Human Learning of Unknown Environments in Agile Guidance Tasks
This addresses the problem of understanding human learning efficiency in dynamic tasks like vehicle guidance, but it is incremental as it builds on existing interaction pattern concepts.
The paper tackled how humans learn unknown environments for agile guidance tasks by modeling learning as a graph process using sensory-motor primitives, and applied this framework to analyze human data from simulated first-person experiments where subjects found minimum-time routes without prior knowledge.

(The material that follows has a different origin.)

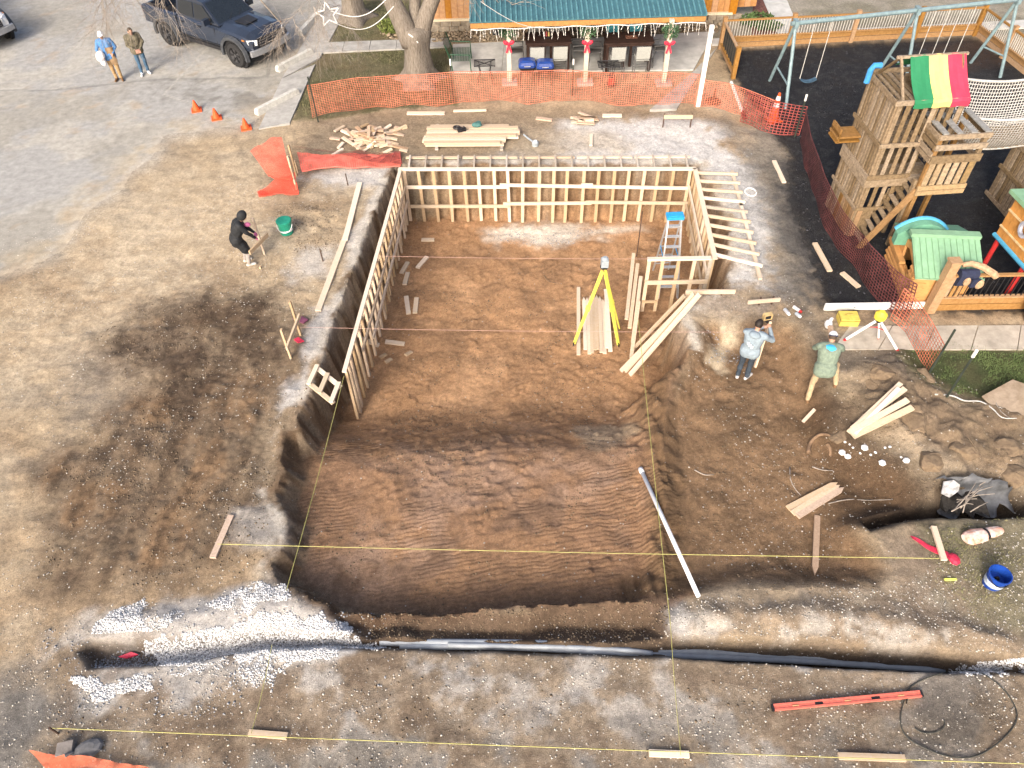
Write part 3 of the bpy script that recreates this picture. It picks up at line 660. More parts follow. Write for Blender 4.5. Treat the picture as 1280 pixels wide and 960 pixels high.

Trained human pilots or operators still stand out through their efficient, robust, and versatile skills in guidance tasks such as driving agile vehicles in spatial environments or performing complex surgeries. This research studies how humans learn a task environment for agile behavior. The hypothesis is that sensory-motor primitives previously described as interaction patterns and proposed as units of behavior for organization and planning of behavior provide elements of memory structure needed to efficiently learn task environments. The paper presents a modeling and analysis framework using the interaction patterns to formulate learning as a graph learning process and apply the framework to investigate and evaluate human learning and decision-making while operating in unknown environments. This approach emphasizes the effects of agent-environment dynamics (e.g., a vehicle controlled by a human operator), which is not emphasized in existing environment learning studies. The framework is applied to study human data collected from simulated first-person guidance experiments in an obstacle field. Subjects were asked to perform multiple trials and find minimum-time routes between prespecified start and goal locations without priori knowledge of the environment.